I was recently in Bordeaux to attend what I can only term as the biggest gathering of the most prolific wine heads in the world. Yes, the question does beget itself, "What was I doing there, apart from trying to gain illegal entry?" I can't answer that yet, not until the local courts of the Gironde department clear me from all alleged charges first.
But random-head-taps-with-soft-toys aside, what I was really there for was a conference. And the people at this conference didn't just discuss wine.
They drank a whole lot of it. And it was a good thing that none of us were driving, although I am pretty sure that the local Bordelais is used to finding the oft wine-soaked tourist sitting in a car oddly parked halfway up a tree, unmoving, and thinking silently, with his head resting on the wheel...
But that isn't what Bordeaux is all about. They have a whole lot of other fun things to do. Like food. And more food. And then, there is the Quai by the riverside which has a whole lot of shopping and, err, more food. Then of course, there's a lot more to drink. And did I mention food...

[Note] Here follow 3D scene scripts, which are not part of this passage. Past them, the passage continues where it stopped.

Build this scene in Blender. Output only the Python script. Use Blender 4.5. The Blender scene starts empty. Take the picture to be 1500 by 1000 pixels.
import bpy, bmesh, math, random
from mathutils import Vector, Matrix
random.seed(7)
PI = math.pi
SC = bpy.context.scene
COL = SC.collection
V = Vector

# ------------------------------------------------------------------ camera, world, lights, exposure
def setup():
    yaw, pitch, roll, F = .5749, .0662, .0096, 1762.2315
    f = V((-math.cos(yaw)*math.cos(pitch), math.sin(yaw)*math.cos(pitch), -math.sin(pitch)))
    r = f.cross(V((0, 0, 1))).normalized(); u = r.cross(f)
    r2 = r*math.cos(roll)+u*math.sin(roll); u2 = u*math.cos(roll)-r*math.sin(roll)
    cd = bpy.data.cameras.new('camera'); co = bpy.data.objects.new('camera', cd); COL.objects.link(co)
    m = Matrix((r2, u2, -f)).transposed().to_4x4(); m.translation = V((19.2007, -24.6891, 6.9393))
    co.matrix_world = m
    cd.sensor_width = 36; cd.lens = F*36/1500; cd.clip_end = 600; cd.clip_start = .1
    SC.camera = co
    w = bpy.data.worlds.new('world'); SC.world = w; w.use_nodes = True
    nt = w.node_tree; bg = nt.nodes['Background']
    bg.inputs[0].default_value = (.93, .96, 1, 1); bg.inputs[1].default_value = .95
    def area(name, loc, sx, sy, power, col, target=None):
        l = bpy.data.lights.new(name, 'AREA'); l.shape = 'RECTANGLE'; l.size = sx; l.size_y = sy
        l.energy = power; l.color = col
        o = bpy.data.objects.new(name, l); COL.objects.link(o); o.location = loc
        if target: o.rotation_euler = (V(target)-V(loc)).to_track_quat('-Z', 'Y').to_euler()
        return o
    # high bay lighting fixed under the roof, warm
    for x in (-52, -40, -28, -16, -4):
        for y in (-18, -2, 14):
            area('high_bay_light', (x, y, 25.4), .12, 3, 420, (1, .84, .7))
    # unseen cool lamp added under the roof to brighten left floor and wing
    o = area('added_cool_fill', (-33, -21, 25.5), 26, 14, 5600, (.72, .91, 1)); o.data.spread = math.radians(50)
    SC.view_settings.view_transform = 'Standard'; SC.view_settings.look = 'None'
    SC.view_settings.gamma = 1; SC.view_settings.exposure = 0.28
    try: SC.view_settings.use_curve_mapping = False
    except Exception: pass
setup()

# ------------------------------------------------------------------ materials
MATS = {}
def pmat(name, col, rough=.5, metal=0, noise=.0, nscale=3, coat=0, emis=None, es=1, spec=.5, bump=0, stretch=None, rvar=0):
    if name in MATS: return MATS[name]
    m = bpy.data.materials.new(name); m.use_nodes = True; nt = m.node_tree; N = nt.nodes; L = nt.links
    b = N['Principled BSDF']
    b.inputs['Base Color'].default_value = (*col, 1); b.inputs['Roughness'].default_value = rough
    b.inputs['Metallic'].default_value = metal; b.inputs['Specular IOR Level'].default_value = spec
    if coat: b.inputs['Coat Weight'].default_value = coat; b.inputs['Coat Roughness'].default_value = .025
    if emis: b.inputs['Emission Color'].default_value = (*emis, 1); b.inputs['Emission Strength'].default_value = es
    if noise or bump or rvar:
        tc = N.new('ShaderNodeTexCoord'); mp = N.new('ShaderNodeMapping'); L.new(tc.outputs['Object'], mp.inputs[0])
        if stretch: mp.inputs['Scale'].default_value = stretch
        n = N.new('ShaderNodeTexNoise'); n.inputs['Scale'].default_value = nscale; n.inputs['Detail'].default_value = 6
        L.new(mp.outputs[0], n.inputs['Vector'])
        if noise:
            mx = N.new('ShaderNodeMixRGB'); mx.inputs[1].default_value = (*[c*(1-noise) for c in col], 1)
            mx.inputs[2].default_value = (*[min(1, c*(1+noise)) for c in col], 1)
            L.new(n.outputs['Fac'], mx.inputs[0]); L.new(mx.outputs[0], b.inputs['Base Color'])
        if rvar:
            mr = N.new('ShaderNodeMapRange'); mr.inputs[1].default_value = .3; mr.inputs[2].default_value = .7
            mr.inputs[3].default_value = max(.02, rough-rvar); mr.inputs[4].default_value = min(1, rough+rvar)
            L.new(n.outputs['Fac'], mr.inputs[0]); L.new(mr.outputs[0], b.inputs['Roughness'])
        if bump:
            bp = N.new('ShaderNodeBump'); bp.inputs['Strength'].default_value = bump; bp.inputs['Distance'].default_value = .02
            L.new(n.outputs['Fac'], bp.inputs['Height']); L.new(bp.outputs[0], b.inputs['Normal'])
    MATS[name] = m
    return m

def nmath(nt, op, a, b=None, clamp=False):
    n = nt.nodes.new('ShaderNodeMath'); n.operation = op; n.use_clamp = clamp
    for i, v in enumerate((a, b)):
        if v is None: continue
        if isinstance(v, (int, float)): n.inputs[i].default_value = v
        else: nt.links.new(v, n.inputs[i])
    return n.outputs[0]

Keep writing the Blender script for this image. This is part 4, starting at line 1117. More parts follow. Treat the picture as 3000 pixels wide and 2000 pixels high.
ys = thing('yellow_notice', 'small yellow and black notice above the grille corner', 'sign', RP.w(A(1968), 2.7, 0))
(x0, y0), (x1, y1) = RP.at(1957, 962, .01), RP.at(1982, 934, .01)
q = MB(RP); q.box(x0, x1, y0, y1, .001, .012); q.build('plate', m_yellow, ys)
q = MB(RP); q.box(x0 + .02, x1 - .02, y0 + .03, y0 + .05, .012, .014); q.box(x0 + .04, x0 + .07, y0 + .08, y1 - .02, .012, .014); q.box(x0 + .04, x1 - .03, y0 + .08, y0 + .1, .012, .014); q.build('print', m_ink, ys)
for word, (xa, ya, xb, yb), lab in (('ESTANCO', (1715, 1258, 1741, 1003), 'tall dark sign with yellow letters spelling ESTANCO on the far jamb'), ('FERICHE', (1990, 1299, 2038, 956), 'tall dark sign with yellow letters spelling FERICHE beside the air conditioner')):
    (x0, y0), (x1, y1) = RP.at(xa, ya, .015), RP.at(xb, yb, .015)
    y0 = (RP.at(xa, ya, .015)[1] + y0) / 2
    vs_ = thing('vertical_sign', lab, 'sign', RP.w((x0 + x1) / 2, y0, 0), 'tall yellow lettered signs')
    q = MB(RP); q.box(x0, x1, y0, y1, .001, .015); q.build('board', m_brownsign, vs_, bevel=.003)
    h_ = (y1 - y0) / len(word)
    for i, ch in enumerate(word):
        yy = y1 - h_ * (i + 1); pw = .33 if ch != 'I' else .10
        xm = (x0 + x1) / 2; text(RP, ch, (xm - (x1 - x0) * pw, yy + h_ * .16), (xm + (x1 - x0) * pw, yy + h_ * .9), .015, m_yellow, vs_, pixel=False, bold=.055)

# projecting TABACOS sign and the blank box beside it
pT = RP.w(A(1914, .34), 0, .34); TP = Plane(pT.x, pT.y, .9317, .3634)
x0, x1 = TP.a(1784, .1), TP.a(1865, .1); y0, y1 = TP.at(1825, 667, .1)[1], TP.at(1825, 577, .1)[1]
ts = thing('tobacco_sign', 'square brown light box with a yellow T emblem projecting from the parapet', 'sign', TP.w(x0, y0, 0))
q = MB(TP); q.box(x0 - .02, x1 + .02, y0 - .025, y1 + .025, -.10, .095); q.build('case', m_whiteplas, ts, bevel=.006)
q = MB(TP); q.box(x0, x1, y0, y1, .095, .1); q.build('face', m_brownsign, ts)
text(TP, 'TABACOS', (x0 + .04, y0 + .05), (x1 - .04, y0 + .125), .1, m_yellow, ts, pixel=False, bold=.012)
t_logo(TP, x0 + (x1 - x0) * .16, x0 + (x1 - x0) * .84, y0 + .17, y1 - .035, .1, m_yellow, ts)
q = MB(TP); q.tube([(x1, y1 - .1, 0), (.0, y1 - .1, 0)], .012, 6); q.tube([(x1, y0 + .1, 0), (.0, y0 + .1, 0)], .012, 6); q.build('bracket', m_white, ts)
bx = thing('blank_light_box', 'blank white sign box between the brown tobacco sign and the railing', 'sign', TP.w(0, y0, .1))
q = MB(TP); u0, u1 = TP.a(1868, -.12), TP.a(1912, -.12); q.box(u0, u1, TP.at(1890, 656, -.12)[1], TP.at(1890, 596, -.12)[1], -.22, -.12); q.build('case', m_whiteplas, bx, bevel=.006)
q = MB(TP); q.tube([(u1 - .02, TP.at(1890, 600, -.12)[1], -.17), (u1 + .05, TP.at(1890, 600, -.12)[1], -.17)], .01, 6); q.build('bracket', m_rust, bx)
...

The best bit however would have to be the route of wines. To be able to visit the magnificent Chateaux (‘Chateau' is singular; the ‘x' is for plural) which date back to the last century (or sometimes, even before) is a joy unparalleled. To visit the underground cellars and taste wine there is a heightened sense of pleasure even if it partially clouds our judgement of the wine at hand. But you can't blame yourself really. When the guides start telling you about the little marriage that gave birth to the vineyard, when a random act of altruism showed the way to making some very fine wines, when a little decision turned up changing the way we see wines today - all that has an understandably strong play and effect on our emotional build-up. Consequently, we end up falling in love with the wine and the region again, and again, each time finding a different path of reasoning to get us there.
When I begun to study wine, defining wine was pretty easy. I always had a prepared answer, something that explained the technical as well as tactile qualities. Today, I find defining wine to be extremely tough. But, on the other hand, I find wine defining me and my moments of life only too well. Bordeaux can then be an entire chapter waiting to be written in the life of anyone who likes drinking wine.